**Stated task:** Take the lines of the data below from the very first through the line containing "loc=(sx*5.97, 0, 6.5))" and output them exactly, pictures excluded.

----

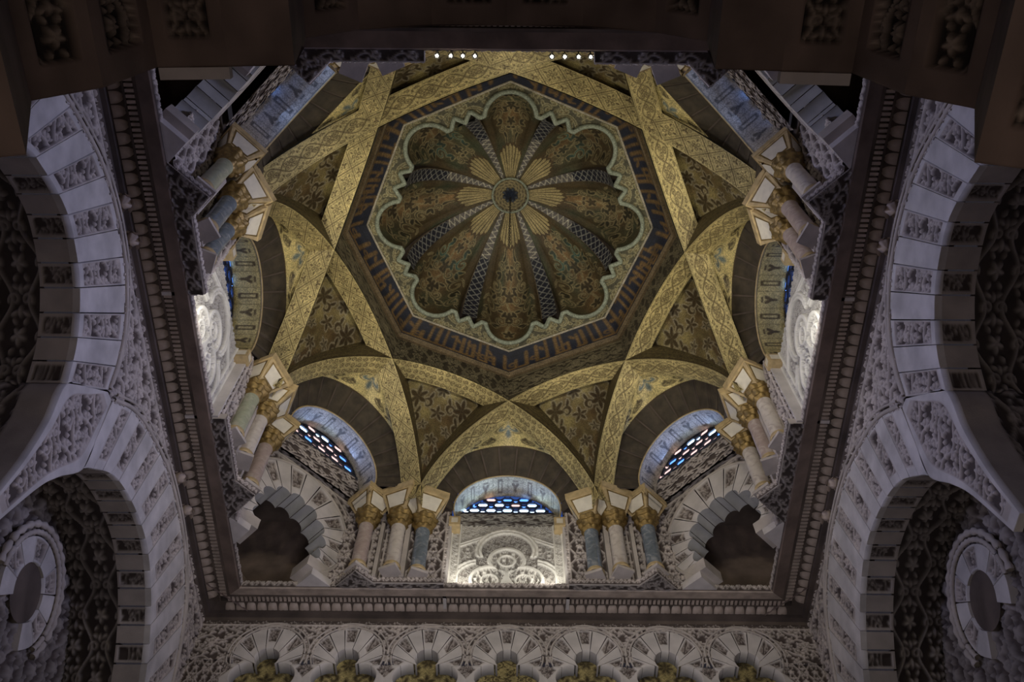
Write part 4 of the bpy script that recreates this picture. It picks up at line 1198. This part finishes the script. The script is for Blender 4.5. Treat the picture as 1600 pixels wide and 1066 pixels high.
    for C_ in (SP_L, SP_R):
        ta = np.linspace(.34, 1, 60); p_ = C_(ta); dd_ = np.linspace(.046, 1.1, 40); S_, D_ = np.meshgrid(ta*C_.L[-1], dd_, indexing='ij')
        d = PA(D_/.68, S_/.8); hc = np.where(D_ > .42, smooth01(d/.03*.5+.5), 1); c = mixc(GRD_SHADE*.7, TOPC*.75, hc)
        sg_ = 1 if C_ is SP_L else -1
        grid('spandrel_reveal', W3(p_[:, :1]+sg_*(1-hc)*.04, p_[:, 1:]+0*D_, -D_), M['carved'], T, col=c)
    # inner wall behind the arches with smaller arches
    IW = thing('wall_inner_'+sd, kind='structure', loc=(sx*5.97, 0, 6.5))
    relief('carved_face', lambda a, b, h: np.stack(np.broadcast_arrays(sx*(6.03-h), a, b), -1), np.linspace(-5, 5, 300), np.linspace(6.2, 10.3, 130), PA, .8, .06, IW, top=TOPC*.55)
    rings = [(2.15, 8.5, .74), (.15, 8.95, .64), (-2.2, 7.9, 1.1), (-3.9, 8.5, .8)]
    W4 = lambda y, z, h: np.stack(np.broadcast_arrays(sx*(5.98-np.asarray(h)), y, z), -1)
    for (cy, cz, r_) in rings:
        AR = thing('inner_arch', 'small carved arch seen through the %s wall, centred %s' % (sd, {2.15: 'behind the far arch', 4.1: 'at the far end', .15: 'behind the pier between the arches', -2.2: 'behind the near arch', -3.9: 'at the near end'}[cy]), 'arch', tuple(W4(cy, cz, 0)), 0, 'small inner arches')
        Ic = Curve([(cy+r_*.5*cos(a), cz+r_*.5*sin(a)) for a in np.radians(np.linspace(-50, 165 if cy > 4 else 230, 12))]); Oc = Curve([(cy+r_*.93*cos(a), cz+r_*.93*sin(a)) for a in np.radians(np.linspace(-50, 165 if cy > 4 else 230, 12))])
        for j in range(9): carve_block('voussoir', Ic, Oc, j/9, (j+1)/9, j % 2 == 1, AR, W4, lift=.06)
        aa = np.radians(np.linspace(-22, 158 if cy > 4 else 202, 90))
        V, Fc = tube(W4(cy+r_*cos(0)*np.cos(aa), cz+r_*np.sin(aa), .07), .035+.008*np.sin(np.arange(90)*2.1), 6); mk('rope_moulding', V, Fc, M['plaster'], AR)
        V, Fc = tube(W4(cy+(r_+.10)*np.cos(aa), cz+(r_+.10)*np.sin(aa), .06), .045+.012*np.sin(np.arange(90)*1.3), 6); mk('rope_moulding', V, Fc, M['plaster'], AR)
        V, Fc = lathe([(0.001, 0), (r_*.5, 0)], 24); V = np.stack([V[:, 2]*0+sx*5.955, cy+V[:, 0], cz+V[:, 1]], 1); mk('dark_opening', V, Fc, M['dark'], AR)

# ------------------------------------------------------------------ far wall with its row of trefoil arches
FWl = thing('wall_far', kind='structure', loc=(0, YW, 9.0), label='carved far wall with a row of seven trefoil arches')
PX = 1.222
W5 = lambda x, z, h: np.stack(np.broadcast_arrays(x, YW-np.asarray(h), z), -1)
ordw = ['leftmost', 'second from left', 'third from left', 'middle', 'third from right', 'second from right', 'rightmost']
flw = [PF, PW, PW, PB, PW, PW, PF]
for i in range(7):
    cx = .02+(i-3)*PX
    T = thing('trefoil_arch', '%s of the seven trefoil arches on the far wall' % ordw[i], 'arch', (cx, YW, 9.3), 0, 'trefoil arches of the far wall')
    circ = [(0, 10.0, .185), (.25, 9.66, .24), (-.25, 9.66, .24), (0, 9.74, .2)]
    org = (0, 9.80)
    def Rt(a): return ray_r(circ, a, org)
    def Ro(a): return ray_r([(0, 10.07, .53)], a, org)
    nb = 9
    for j in range(nb):
        b0, b1 = np.radians(8+164*j/nb)+.01, np.radians(8+164*(j+1)/nb)-.01
        aa = np.linspace(b0, b1, 12); rr_ = np.linspace(0, 1, 16)
        A_, R_ = np.meshgrid(aa, rr_, indexing='ij'); r0, r1 = Rt(aa)[:, None], Ro(aa)[:, None]
        r1 = np.maximum(r1, r0+.05); rad = r0+(r1-r0)*R_
        carved = j % 2 == 0
        h = np.full(A_.shape, .03); c = np.broadcast_to(np.array([.60, .56, .53]), (*A_.shape, 3)).copy()
        if carved:
            ins = (R_ > .35) & (R_ < .94) & (A_ > aa[1]) & (A_ < aa[-2]); d = PB(rad*np.cos(A_)/.2+j*.3, rad*np.sin(A_)/.2); hc = smooth01(d/.04*.5+.45)
            h = np.where(ins, hc*.025-.005, h); c = np.where(ins[..., None], mixc(GRD_SHADE, TOPC, hc), c)
        x_, z_ = cx+rad*np.cos(A_), org[1]+rad*np.sin(A_)
        P = W5(x_, z_, h); bk = W5(x_[:, :1], z_[:, :1], -.22); P = np.concatenate([bk, P], 1); c = np.concatenate([np.full((12, 1, 3), .2), c], 1)
        grid('voussoir', P, M['carved'], T, col=c, smooth=carved)
    # lower cusps and reveal
    for s in (0, 1):
        aa = np.radians(np.linspace(-35, 8, 26)) if s == 0 else np.radians(np.linspace(172, 215, 26))
        rr_ = np.linspace(0, 1, 14); A_, R_ = np.meshgrid(aa, rr_, indexing='ij'); r0 = Rt(aa)[:, None]; r1 = np.full_like(r0, .0)+PX/2/np.maximum(np.abs(np.cos(aa))[:, None], .2); rad = r0+(np.maximum(r1, r0+.01)-r0)*R_
        x_, z_ = cx+rad*np.cos(A_), org[1]+rad*np.sin(A_)
        dm = np.abs(np.abs(x_-cx)-PX/2)/.13+np.abs(z_-9.80)/.16
        d = PB(x_/.2, z_/.2); hc = smooth01(d/.04*.5+.45); ins = dm < 1
        h = np.where(ins, hc*.03, .03); c = np.where(ins[..., None], mixc(GRD_SHADE, TOPC, hc), np.array([.58, .54, .51]))
        P = np.concatenate([W5(x_[:, :1], z_[:, :1], -.22), W5(x_, z_, h)], 1); c = np.concatenate([np.full((26, 1, 3), .2), c], 1)
        grid('cusp_stone', P, M['carved'], T, col=c)
    aa = np.radians(np.linspace(8, 172, 60)); ro = Ro(aa)
    V, Fc = tube(W5(cx+(ro+.03)*np.cos(aa), org[1]+(ro+.03)*np.sin(aa), .03), .016, 6); mk('moulding', V, Fc, M['plaster'], T)
    V, Fc = tube(W5(cx+(ro+.10)*np.cos(aa), org[1]+(ro+.10)*np.sin(aa), .03), .014, 6); mk('moulding', V, Fc, M['plaster'], T)
    # mosaic field behind
    MP = None
    uu_ = np.linspace(-.48, .48, 90); vv_ = np.linspace(9.25, 10.22, 90); U_, V_ = np.meshgrid(uu_, vv_, indexing='ij')
    sc_f = PW(.5+U_*.62, .35+(V_-9.25)*.62+(.05 if i % 2 else 0))
    if i in (3,): sc_f = PB(U_/.5+.5, V_/.5)
    c = mixc(GOLD*.95*jitter(U_.shape, .2, 8), BROWN*.45, msk(sc_f, .02)*.95)
    o = grid('mosaic_field', W5(cx+U_, V_, -.20), M['mosaic'], T, col=c, label='gold mosaic with dark flowers')
# carved spandrels above the arches
u = np.linspace(-4.85, 4.85, 560); v = np.linspace(9.95, 10.78, 56)
def mfw(a, b):
    k_ = np.round((a-.02)/PX); dx = a-.02-k_*PX; k_in = np.abs(k_) <= 3
    return ~((np.hypot(dx, b-10.07) < .52) & k_in)
def hfw(U_, V_, h_):
    h_ = np.where(np.abs(V_-10.665) < .012, 1, h_)
    return np.where(V_ > 10.68, smooth01(PS(U_/.3, (V_-10.68)/.1*.5)/.02), h_)
relief('carved_wall', lambda a, b, h: W5(a, b, h), u, v, PB, .42, .035, FWl, mask=mfw, hmul=hfw)
for s in (-1, 1):
    u = np.linspace(4.2, 4.87, 44); v = np.linspace(9.0, 9.97, 60)
    relief('carved_wall', lambda a, b, h: W5(s*a, b, h), u, v, PA, .36, .03, FWl)

# ------------------------------------------------------------------ near wall: dark many-lobed arch overhead
NA = thing('near_arch', 'dark many-lobed arch overhead along the top of the view', 'arch', (0, -5.2, 3.0), 0)
half_ = [(0, 7.0), (.55, 6.96), (1.05, 6.76), (1.36, 6.42), (1.24, 5.5), (1.62, 5.46), (2.02, 5.42), (2.12, 4.88), (2.36, 4.58), (1.95, 3.66), (2.35, 3.45), (2.75, 2.6), (2.9, 1.2)]
Y0, Y1 = -4.87, -5.62
for s in (-1, 1):
    for i in range(len(half_)-1):
        p, q_ = np.array(half_[i]), np.array(half_[i+1]); L_ = hypot(*(q_-p)); dr = (q_-p)/L_; nn = np.array([-dr[1], dr[0]])
        if i in (3,): nn = nn
        # stone with its underside towards the opening; opening lies below/inside
        cen = (p+q_)/2; inward = np.array([0, 4.0])-cen
        if np.dot(nn, inward) < 0: nn = -nn
        na, nb_ = max(4, int(L_/.015)), 60
        a_ = np.linspace(0, L_, na); b_ = np.linspace(Y0, Y1, nb_); A_, B_ = np.meshgrid(a_, b_, indexing='ij')
        panel = i in (0, 2, 5, 6, 7, 9, 10) and L_ > .25
        mrg = min(.12, L_*.22)
        ins = (A_ > mrg) & (A_ < L_-mrg) & (B_ < Y0-.16) & (B_ > Y1+.12) if panel else np.zeros(A_.shape, bool)
        d = PA(A_/.42+i*.3, B_/.42); hc = smooth01(d/.04*.5+.5)
        h = np.where(ins, -.08+hc*.055, 0.0); c = np.where(ins[..., None], mixc(GRD_SHADE*.2, np.array([.34, .28, .23]), hc), np.array([.20, .15, .125]))
        c = c*jitter(A_.shape, .25, 5)
        x_ = (p[0]+dr[0]*A_+nn[0]*h); z_ = (p[1]+dr[1]*A_+nn[1]*h)
        P = np.stack([s*x_, B_, z_], -1)
        out_ = P[:, :1].copy(); out_[..., 0] -= s*nn[0]*.6; out_[..., 2] -= nn[1]*.6
        P = np.concatenate([out_, P], 1); c = np.concatenate([c[:, :1], c], 1)
        grid('voussoir', P, M['carved'], NA, col=c, smooth=True)
        if i in (5,):
            V, Fc = box_vf(0, 1, 0, 1, 0, 1)
            mk('pale_edge', np.array([(s*(p[0]+dr[0]*L_*x), Y0+.005+.07*y, p[1]+dr[1]*L_*x+.005+.06*z) for x, y, z in V]), Fc, M['pale'], NA, smooth=False)  # pale bar added in place of the lit soffit edge
NW = thing('wall_near', kind='structure', loc=(0, -4.9, 6.5))
hp = np.array([(0, 7.0), (1.05, 6.76), (1.36, 6.42), (2.02, 5.42), (2.4, 4.6), (2.9, 3.4), (2.95, 1.2)])
for s in (-1, 1):
    Pn = np.stack([np.stack([s*hp[:, 0], np.full(7, -4.88), hp[:, 1]+.02], -1), np.stack([s*np.array([0, 1.4, 2.2, 3.4, 4.9, 4.9, 4.9]), np.full(7, -4.88), np.array([10.8, 10.8, 10.8, 10.8, 10.8, 6, 1.2])], -1)], 1)
    grid('inner_face', Pn, M['brown'], NW, smooth=False)
    Pn2 = Pn.copy(); Pn2[..., 1] = -5.62; Pn2[:, 0, 2] += .1
    grid('outer_face', Pn2, M['dark'], NW, smooth=False)
# a dark cross wall passing overhead at both sides of the near arch
for s in (-1, 1):
    V, Fc = box_vf(0, 1, 0, 1, 0, 1)
    mk('side_pier', np.array([(s*(2.6+2.3*x), -5.62+.7*y, -1.6+5.2*z) for x, y, z in V]), Fc, M['brown'], NW, smooth=False)

# ------------------------------------------------------------------ spotlights on the near cornice
slab = ['first', 'second', 'third', 'fourth']
for i, x in enumerate(LAMPX):
    T = thing('spotlight', '%s from left of the four lit spotlights %s of centre on near cornice' % (slab[i % 4], 'left' if i < 4 else 'right'), 'spotlight', (x, -3.93, 10.84), 0, 'spotlights on the near cornice')
    V, Fc = lathe([(.004, .10), (.026, .10), (.034, .03), (.036, 0)], 12)
    mk('housing', V, Fc, M['iron'], T, local=True)
    V, Fc = lathe([(.017, .004), (.014, -.008), (.008, -.013), (.001, -.015)], 12)
    mk('lens', V, Fc, M['bulb'], T, local=True)
    V, Fc = box_vf(-.006, .006, -.07, .02, .07, .085); mk('bracket', V, Fc, M['iron'], T, local=True, smooth=False)

# ------------------------------------------------------------------ carved bosses on the side cornices
for sx, sd in ((-1, 'left'), (1, 'right')):
    for j, (y, nm) in enumerate(((-2.12, 'nearest'), (-1.62, 'second nearest'), (2.12, 'second farthest'), (2.72, 'farthest'))):
        T = thing('cornice_boss', '%s carved leafy boss on the %s cornice' % (nm, sd), 'boss', (sx*4.80, y, 10.88), 0, 'carved bosses on the side cornices')
        V, Fc = lathe([(.03, .03), (.07, 0), (.09, -.04), (.06, -.08), (.02, -.11), (.001, -.115)], 24, lambda a, z: .22*abs(sin(3*a+z*8))-.1)
        mk('bud', V, Fc, M['cornice'], T, local=True)
        for q_ in range(6):
            a = q_*pi/3
            V = []; 
            for t_ in np.linspace(0, 1, 6):
                for w2 in (-1, 0, 1):
                    r_ = .05+.09*sin(t_*1.5); V.append((r_*cos(a)-w2*.04*sin(pi*t_*.9+.2)*sin(a), r_*sin(a)+w2*.04*sin(pi*t_*.9+.2)*cos(a), -.01-.09*t_**1.5+.012*abs(w2)))
            mk('petal', np.array(V), [(r2*3+c2, r2*3+c2+1, r2*3+c2+4, r2*3+c2+3) for r2 in range(5) for c2 in range(2)], M['cornice'], T, local=True)
# ------------------------------------------------------------------ floor far below
mk('floor', np.array([(-9, -11, -1.6), (9, -11, -1.6), (9, 9, -1.6), (-9, 9, -1.6)]), [[0, 1, 2, 3]], M['plaster'], None, smooth=False, kind='structure')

----

**Full answer:**
Write part 4 of the bpy script that recreates this picture. It picks up at line 1198. This part finishes the script. The script is for Blender 4.5. Treat the picture as 1600 pixels wide and 1066 pixels high.
    for C_ in (SP_L, SP_R):
        ta = np.linspace(.34, 1, 60); p_ = C_(ta); dd_ = np.linspace(.046, 1.1, 40); S_, D_ = np.meshgrid(ta*C_.L[-1], dd_, indexing='ij')
        d = PA(D_/.68, S_/.8); hc = np.where(D_ > .42, smooth01(d/.03*.5+.5), 1); c = mixc(GRD_SHADE*.7, TOPC*.75, hc)
        sg_ = 1 if C_ is SP_L else -1
        grid('spandrel_reveal', W3(p_[:, :1]+sg_*(1-hc)*.04, p_[:, 1:]+0*D_, -D_), M['carved'], T, col=c)
    # inner wall behind the arches with smaller arches
    IW = thing('wall_inner_'+sd, kind='structure', loc=(sx*5.97, 0, 6.5))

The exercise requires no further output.